Travis Kelce is a lot of things: a future Hall of Fame tight end for the Kansas City Chiefs, a holder of 12 NFL records, a ‘New Neights’ podcast co-host and, of course, Taylor Swift’s boyfriend.
In a recent GQ profile of Kelce, his brother, Jason Kelce, added one more identifier to the list.
‘There will be arguments about him versus Gronk, versus Tony Gonzalez, but I don’t think anybody has ever been as unique of a player in that spot,’ Jason said.
To Jason’s point, Travis is truly 1-of-1 in several statistical categories. In the Chiefs’ two most recent playoff runs, the tight end broke three of legendary wide receiver Jerry Rice’s NFL postseason records.
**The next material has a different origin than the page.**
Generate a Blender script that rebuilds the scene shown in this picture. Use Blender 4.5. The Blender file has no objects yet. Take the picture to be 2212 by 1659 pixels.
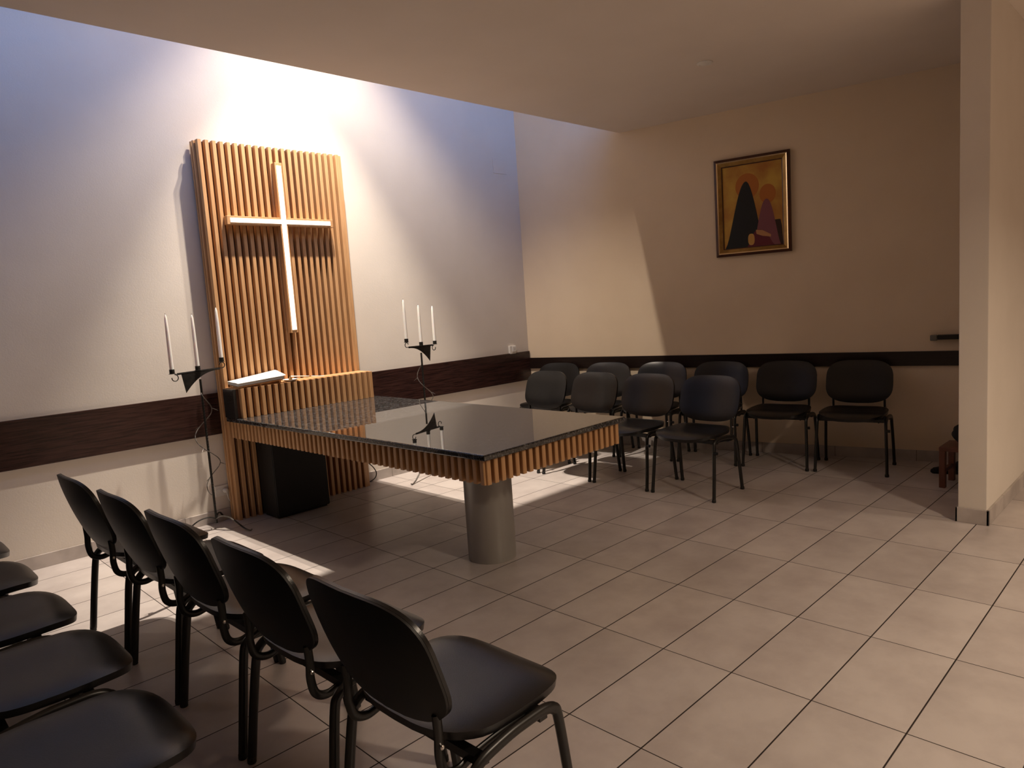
import bpy, bmesh, math, random
from mathutils import Vector, Matrix
random.seed(7)
C = bpy.context.scene.collection
PI = math.pi

# ------------------------------------------------------------------ camera
cam_d = bpy.data.cameras.new('camera')
cam = bpy.data.objects.new('camera', cam_d); C.objects.link(cam)
cam_d.sensor_width = 36.0; cam_d.lens = 1520.99 / 2212 * 36.0
R0 = ((-0.7067669, 0.70438772, -0.06571521),
      (0.12528214, 0.03319809, -0.99156557),
      (-0.69626499, -0.70903867, -0.11171051))
cm = Matrix((R0[0], [-v for v in R0[1]], [-v for v in R0[2]])).transposed().to_4x4()
cm.translation = Vector((4.66, 5.121, 1.432))
cam.matrix_world = cm
bpy.context.scene.camera = cam

# ------------------------------------------------------------------ world and lights
sc = bpy.context.scene
w = bpy.data.worlds.new('dusk'); sc.world = w; w.use_nodes = True
bgn = w.node_tree.nodes['Background']
bgn.inputs[0].default_value = (0.10, 0.30, 0.82, 1); bgn.inputs[1].default_value = 3.4

def lamp(name, kind, loc, power, col, target=None, **kw):
    d = bpy.data.lights.new(name, kind); d.energy = power; d.color = col
    o = bpy.data.objects.new(name, d); C.objects.link(o); o.location = loc
    if target is not None:
        o.rotation_euler = (Vector(target) - Vector(loc)).to_track_quat('-Z', 'Y').to_euler()
    for k, v in kw.items(): setattr(d, k, v)
    return o
WARM = (1.0, 0.80, 0.60)
# two spotlights in the skylight shaft, aimed at the slatted panel
lamp('shaft_spot', 'SPOT', (1.95, 0.80, 4.75), 950, (1.0, 0.87, 0.73), (1.88, 0.90, 0), spot_size=math.radians(60), spot_blend=0.5, shadow_soft_size=0.03)
lamp('shaft_spot_second', 'SPOT', (1.72, 0.80, 4.75), 375, (1.0, 0.86, 0.72), (1.72, 1.25, 0), spot_size=math.radians(95), spot_blend=0.5, shadow_soft_size=0.03)
# hall lamps behind and to the right of the camera
lamp('hall_lamp', 'AREA', (-0.75, 8.2, 2.85), 68, WARM, (-0.75, 7.9, 0), size=0.25, spread=2.4)
lamp('hall_lamp_second', 'AREA', (2.2, 6.75, 2.85), 72, WARM, (2.2, 6.6, 0), size=0.25, spread=2.5)
sc.view_settings.view_transform = 'Standard'; sc.view_settings.look = 'None'
sc.view_settings.exposure = 0.0; sc.view_settings.gamma = 1.0
sc.view_settings.use_curve_mapping = False

# ------------------------------------------------------------------ helpers
def nt(name):
    m = bpy.data.materials.new(name); m.use_nodes = True
    return m, m.node_tree.nodes, m.node_tree.links, m.node_tree.nodes['Principled BSDF']
def simple(name, col, rough=0.5, metal=0.0, spec=0.5, coat=0.0, emit=None, estr=0.0):
    m, n, l, b = nt(name)
    b.inputs['Base Color'].default_value = (*col, 1); b.inputs['Roughness'].default_value = rough
    b.inputs['Metallic'].default_value = metal; b.inputs['Specular IOR Level'].default_value = spec
    b.inputs['Coat Weight'].default_value = coat; b.inputs['Coat Roughness'].default_value = 0.2
    if emit: b.inputs['Emission Color'].default_value = (*emit, 1); b.inputs['Emission Strength'].default_value = estr
    return m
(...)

He now stands alone as the NFL record-holder for career postseason receptions (172), career postseason 100-yard games (9) and career Super Bowl receptions (35).
Jason and former Chiefs quarterback Alex Smith talked more about Travis’ intelligence and uniqueness as a person and player throughout the article.
The elder Kelce brother spoke about a ‘Travis Moment’ from their childhood, when he put together a full Erector set without reading the instructions while Jason and their father, Ed, were still reading them.
Smith brought up examples of Travis’ ball knowledge from early in the tight end’s career, mentioning how he would add his own improvisational tweaks to routes to get open.
‘Every single pass play, wherever I was going, whatever the concept intended for me to throw, whatever defensive look I was getting, it didn’t matter: Travis was open,’ Smith told GQ. ‘He was supposed to turn out, but on this one he flipped in, and he was open. He always put his little twist on it, and it worked.’
Smith pointed to one specific example of Kelce changing a route from a fake shallow cross with a cut back to a real shallow cross with a hesitation step before carrying on when he saw his defender didn’t buy the fake.
‘This is an NFL game!’ Smith said. ‘We had never talked about this! This was not remotely a possibility for him when we installed this play! It turned into a 35-yard gain. This is the brilliance of Kelce.’